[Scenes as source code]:
———
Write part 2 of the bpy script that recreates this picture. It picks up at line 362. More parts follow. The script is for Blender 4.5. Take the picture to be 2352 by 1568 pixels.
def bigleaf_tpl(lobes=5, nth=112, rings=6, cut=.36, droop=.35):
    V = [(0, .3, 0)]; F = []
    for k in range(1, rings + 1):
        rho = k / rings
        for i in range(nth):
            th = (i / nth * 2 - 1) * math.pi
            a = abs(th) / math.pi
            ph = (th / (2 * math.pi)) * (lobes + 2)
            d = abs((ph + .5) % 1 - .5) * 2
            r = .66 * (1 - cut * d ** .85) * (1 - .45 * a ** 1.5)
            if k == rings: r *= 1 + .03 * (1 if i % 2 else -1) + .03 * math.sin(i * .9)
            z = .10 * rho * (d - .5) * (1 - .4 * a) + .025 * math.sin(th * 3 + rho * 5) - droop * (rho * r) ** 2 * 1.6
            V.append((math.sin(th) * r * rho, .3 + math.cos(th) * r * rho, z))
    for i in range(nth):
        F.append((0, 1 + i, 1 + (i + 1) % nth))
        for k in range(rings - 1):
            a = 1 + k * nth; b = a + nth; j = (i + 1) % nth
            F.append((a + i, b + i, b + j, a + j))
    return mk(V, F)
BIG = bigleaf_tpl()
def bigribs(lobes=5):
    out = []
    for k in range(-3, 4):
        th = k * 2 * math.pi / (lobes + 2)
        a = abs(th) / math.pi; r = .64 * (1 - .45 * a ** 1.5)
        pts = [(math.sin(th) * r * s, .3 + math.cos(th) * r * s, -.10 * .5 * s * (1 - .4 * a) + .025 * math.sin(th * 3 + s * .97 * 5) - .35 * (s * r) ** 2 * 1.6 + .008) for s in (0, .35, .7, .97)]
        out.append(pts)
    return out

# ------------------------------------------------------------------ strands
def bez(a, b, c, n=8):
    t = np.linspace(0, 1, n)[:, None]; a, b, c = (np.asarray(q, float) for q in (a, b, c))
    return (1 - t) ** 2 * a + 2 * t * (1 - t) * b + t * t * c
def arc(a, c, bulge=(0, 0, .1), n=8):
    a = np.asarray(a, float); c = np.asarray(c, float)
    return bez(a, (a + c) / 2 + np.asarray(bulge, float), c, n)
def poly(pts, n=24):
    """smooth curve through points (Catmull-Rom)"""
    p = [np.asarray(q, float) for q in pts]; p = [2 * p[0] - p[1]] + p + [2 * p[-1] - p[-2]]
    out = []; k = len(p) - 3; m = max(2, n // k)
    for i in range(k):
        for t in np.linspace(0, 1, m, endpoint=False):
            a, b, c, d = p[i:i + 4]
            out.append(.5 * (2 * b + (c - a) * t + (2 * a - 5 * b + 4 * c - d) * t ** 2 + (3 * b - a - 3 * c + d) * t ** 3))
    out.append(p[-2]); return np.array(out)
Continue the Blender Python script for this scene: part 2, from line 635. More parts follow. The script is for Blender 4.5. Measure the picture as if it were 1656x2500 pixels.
———
[Description of the task]:
Write out the listing once more, matching it exactly.

[Output for this exercise]:
Write part 2 of the bpy script that recreates this picture. It picks up at line 362. More parts follow. The script is for Blender 4.5. Take the picture to be 2352 by 1568 pixels.
def bigleaf_tpl(lobes=5, nth=112, rings=6, cut=.36, droop=.35):
    V = [(0, .3, 0)]; F = []
    for k in range(1, rings + 1):
        rho = k / rings
        for i in range(nth):
            th = (i / nth * 2 - 1) * math.pi
            a = abs(th) / math.pi
            ph = (th / (2 * math.pi)) * (lobes + 2)
            d = abs((ph + .5) % 1 - .5) * 2
            r = .66 * (1 - cut * d ** .85) * (1 - .45 * a ** 1.5)
            if k == rings: r *= 1 + .03 * (1 if i % 2 else -1) + .03 * math.sin(i * .9)
            z = .10 * rho * (d - .5) * (1 - .4 * a) + .025 * math.sin(th * 3 + rho * 5) - droop * (rho * r) ** 2 * 1.6
            V.append((math.sin(th) * r * rho, .3 + math.cos(th) * r * rho, z))
    for i in range(nth):
        F.append((0, 1 + i, 1 + (i + 1) % nth))
        for k in range(rings - 1):
            a = 1 + k * nth; b = a + nth; j = (i + 1) % nth
            F.append((a + i, b + i, b + j, a + j))
    return mk(V, F)
BIG = bigleaf_tpl()
def bigribs(lobes=5):
    out = []
    for k in range(-3, 4):
        th = k * 2 * math.pi / (lobes + 2)
        a = abs(th) / math.pi; r = .64 * (1 - .45 * a ** 1.5)
        pts = [(math.sin(th) * r * s, .3 + math.cos(th) * r * s, -.10 * .5 * s * (1 - .4 * a) + .025 * math.sin(th * 3 + s * .97 * 5) - .35 * (s * r) ** 2 * 1.6 + .008) for s in (0, .35, .7, .97)]
        out.append(pts)
    return out

# ------------------------------------------------------------------ strands
def bez(a, b, c, n=8):
    t = np.linspace(0, 1, n)[:, None]; a, b, c = (np.asarray(q, float) for q in (a, b, c))
    return (1 - t) ** 2 * a + 2 * t * (1 - t) * b + t * t * c
def arc(a, c, bulge=(0, 0, .1), n=8):
    a = np.asarray(a, float); c = np.asarray(c, float)
    return bez(a, (a + c) / 2 + np.asarray(bulge, float), c, n)
def poly(pts, n=24):
    """smooth curve through points (Catmull-Rom)"""
    p = [np.asarray(q, float) for q in pts]; p = [2 * p[0] - p[1]] + p + [2 * p[-1] - p[-2]]
    out = []; k = len(p) - 3; m = max(2, n // k)
    for i in range(k):
        for t in np.linspace(0, 1, m, endpoint=False):
            a, b, c, d = p[i:i + 4]
            out.append(.5 * (2 * b + (c - a) * t + (2 * a - 5 * b + 4 * c - d) * t ** 2 + (3 * b - a - 3 * c + d) * t ** 3))
    out.append(p[-2]); return np.array(out)
Continue the Blender Python script for this scene: part 2, from line 635. More parts follow. The script is for Blender 4.5. Measure the picture as if it were 1656x2500 pixels.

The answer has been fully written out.